[asia-apec 1716] USTR Barshefsky reflects....

APEC Monitoring Group notoapec at clear.net.nz
Wed Jan 24 14:55:06 JST 2001


January 18, 2001

Barshefsky Passes on Advice

by MARTIN CRUTSINGER AP Economics Writer

WASHINGTON (AP) -- Memo from the Clinton team to the new  Bush administration on trade issues: Follow our successes but learn from our mistakes. Keep negotiating free trade deals with Chile, Singapore and the entire Western  Hemisphere. Skip the bruising battle with Congress over fast-track authority.

That was the advice President Clinton's top trade
negotiator, Charlene Barshefsky, gave to the incoming administration Thursday in her last speech as U.S. trade representative.
 
She predicted the Bush administration would push ahead with talks started by Clinton to create a free trade area covering the entire Western Hemisphere as well as striking separate agreements with Chile and Singapore.
 
 ''There is no question that the new administration will continue with the basic policy course we set,'' Barshefsky said in her speech to the Washington International Trade Association.
 
She urged the new administration to set as a top priority the start of negotiations to get Russia into the World Trade Organization as a way of incorporating the former communist giant in the global economy.

Clinton's efforts to move forward with an ambitious trade agenda were hindered by the fact that Congress refused to give him fast-track negotiating authority, which requires Congress to vote on any negotiated agreements on an
expedited basis without amendments.
 
Barshefsky said the administration's success in winning congressional approval to grant China permanent normal trade relations as part of its WTO membership bid was proof a president does not need fast-track authority to forge major  trade agreements.
 
She said the China vote showed the fallacy of the old argument that no country would negotiate with a president who did not have fast track, for fear that Congress would pick apart the deal.
 
She said Congress was more likely to vote for a specific trade deal with demonstrable benefits for U.S. industries rather than a generic request for negotiating authority.
 
''I would really urge the new administration to think very hard about'' seeking fast-track legislation, Barshefsky said. ''It will require huge political capital and in my view is not necessary.''
 
Barshefsky later told reporters she had discussed this subject with Robert Zoellick, nominated by Bush to be the new U.S. trade representative.
 
In the closing weeks of the administration, Clinton directed the start of negotiations with both Chile and Singapore on free trade agreements, following up on the administration's success of negotiating a free trade deal with Jordan in  October.
 
Barshefsky told reporters that based on her discussions with Bush officials, she expected those talks will continue.
 
Both Chile and Singapore have agreed to language, included for the first time in the Jordan agreement, that commits both countries to enforcing current laws on labor and environmental protection, Barshefsky said.

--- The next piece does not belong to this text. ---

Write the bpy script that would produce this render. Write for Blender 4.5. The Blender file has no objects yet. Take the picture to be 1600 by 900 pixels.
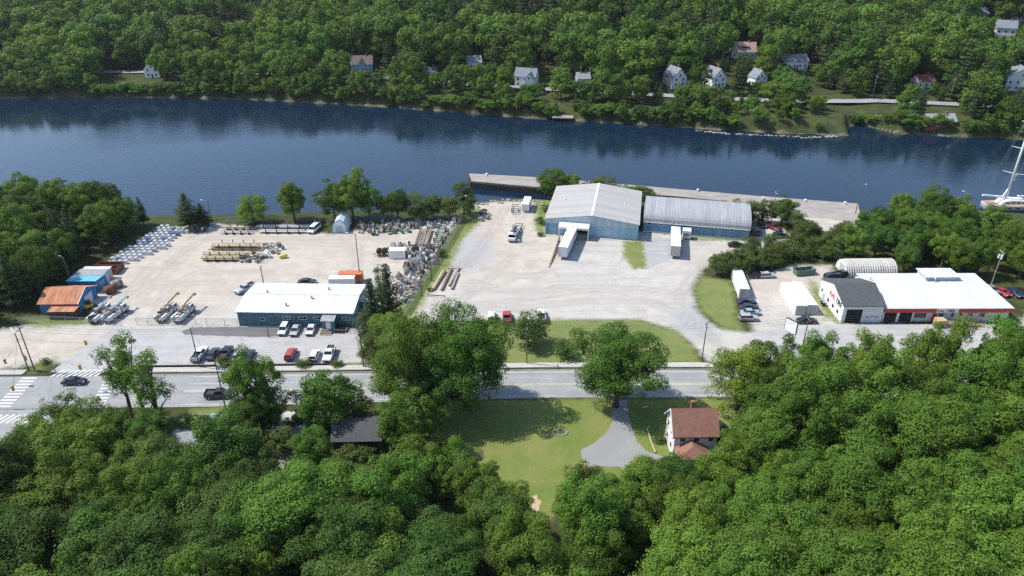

Key Republicans in Congress have objected to having this language included in a trade deal. But Barshefsky said she believed it was a good compromise and countered criticism that removing trade barriers increases pressure on a country to stop enforcing certain laws for competitive reasons.

The Clinton administration is leaving much unfinished trade matters, including fights with the European Union over barriers it has erected against the sale of American beef treated with growth hormones and against bananas produced on plantations owned by U.S. companies.
 
Barshefsky's chief agriculture negotiator, Greg Frazier, was involved in discussions with EU officials on Thursday in an 11th-hour effort to resolve the conflicts. But Barshefsky said the two disputes were likely to carry over to the next  administration.

Barshefsky said the effort to launch a new round of global trade talks, which collapsed in Seattle in 1999, could succeed this year, but only if the 15-nation EU agreed to put agricultural barriers on the negotiating agenda.